08-09-2014, 23:41:27

User1
Do you recall what dimensions the fan was on the backside of the case? I need to mostly know the width so I can determine what to order for my case. It looks like you may have a slim fan from Cooler Master on the back, which run from 15 to 25mm. Thanks in advance for any help you may be able to offer.

09-09-2014, 06:38:57

tinytomlogan
Quote:
Originally Posted by User1 View Post
Do you recall what dimensions the fan was on the backside of the case? I need to mostly know the width so I can determine what to order for my case. It looks like you may have a slim fan from Cooler Master on the back, which run from 15 to 25mm. Thanks in advance for any help you may be able to offer.
In that case its a normal 25mm thick fan - just remember CPU placement isnt the same on all motherboards

09-09-2014, 07:35:53

RizeAllard
Not a bad performance but I would rather use a noctua cooler with fans wit L.N.A. I feel more confortable with active fans than no fan at all...

09-09-2014, 11:03:42

User1
Quote:
Originally Posted by tinytomlogan View Post
In that case its a normal 25mm thick fan - just remember CPU placement isnt the same on all motherboards
Thanks for the timely reply.
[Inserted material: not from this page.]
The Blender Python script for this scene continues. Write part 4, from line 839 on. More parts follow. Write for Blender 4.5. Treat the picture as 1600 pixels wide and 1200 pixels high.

I'm hoping the distance is on my board's-ASRock B85M-ITX LGA 1150 (http://www.newegg.com/Product/Produc...82E16813157390) mobo socket will be be about the same as yours in the review from the edge of the board's I/O shield/ports. However, the socket on my board is an intel (vs AMD on yours) and is moved up and away from the PCI-ex slot.

What board did you use in the review?

I plan to piece together a passive system using the Thermaltake Core V1 case for gaming (http://www.newegg.com/Product/Produc...82E16811133260). In regards to cooling, I'll still be running the 200mm front (stock fan) and two Noctua 80mm fans in the rear that should run fairly silent (However, I think the 25mm thinkness of the fans may not work, but the 15mm thick Cooler Master 80mm fans should work). Processor will be an intel 4130T (30 TDP) w/a CR-80CH NoFan CPU cooler, ASRock B85M-ITX LGA, MOBO, Power Color R9 270 passive GPU card, Corsair 512GB SSD and Seasonic 520 watt PSU. I run this rig similarly right now in the Cooler Master 110, but prefer to have the PSU mounted below my MB and I should be able to fit the CPU cooler from NoFan with the added head room. Ideally I'll have a cool running and nearly silent system without all of the excessive fan noise that I get now with my CM110.